Объясняя постмодернизм - стр. 41
Их первородная сила и связь с реальностью была потеряна. Поэтому нам нужно очистить язык от наросших слоев, чтобы открыть протослова, обладающие исходной и подлинной связующей силой с бытием, но это потребует особых усилий.
Для Хайдеггера особенное усилие, которое необходимо, это усилие эмоциональное – отдаться раскрывающим истину эмоциям скуки, страха, вины и ужаса.

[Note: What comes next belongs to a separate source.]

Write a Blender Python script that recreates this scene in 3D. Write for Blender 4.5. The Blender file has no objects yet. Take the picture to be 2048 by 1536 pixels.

Скука – это хороший настрой для начала. Когда мы скучаем, скучаем по-настоящему, мы уже не вовлечены в обычные тривиальные повседневные занятия, на которые уходит все наше время. Когда мы скучаем по-настоящему, когда испытываем «глубокую тоску, бродящую в безднах нашего бытия, словно глухой туман»[80], все сущие становятся безразличны и неотличимы для нас. Все сливается или растворяется в неразличимой общности.
Так мы приходим к открытию: «Этой тоской приоткрывается сущее в целом»[81].
Настоящая скука отрывает человека от его обыкновенной сосредоточенности на конкретных сущих и рассеивает его сознание в ощущении того, что сущее бытия как целого открывает себя ему.
Но такое откровение влечет за собой тревогу и ужас. Так как частью процесса растворения конкретных сущих в неразличимости является растворение собственного ощущения себя уникальным индивидуальным сущим. Мы ощущаем, что сущие растворяются в неразличимом бытии, и в то же время мы ощущаем, что наша собственная идентичность соскальзывает в нечто, не обладающее никакими особенностями, то есть становится ничем. Это беспокоит.
В ужасе «земля уходит из-под ног». Точнее: «Ужас уводит у нас землю из-под ног, потому что заставляет ускользать сущее в целом. Отсюда и мы сами – вот эти существующие люди – с общим провалом сущего тоже ускользаем сами от себя. Жутко делается поэтому в принципе не „тебе“ и не „мне“, а „человеку“»[82].
Это ощущение ужаса, которое приходит вместе с ощущением растворения всех сущих, включая собственное, было для Хайдеггера метафизически очень правильным состоянием, потому что действительно в такие моменты человек может представить вкус смерти, ощущение аннигиляции своего сущего, ускользания в ничто, а вслед за этим и ощущение приближения к метафизическому центру бытия.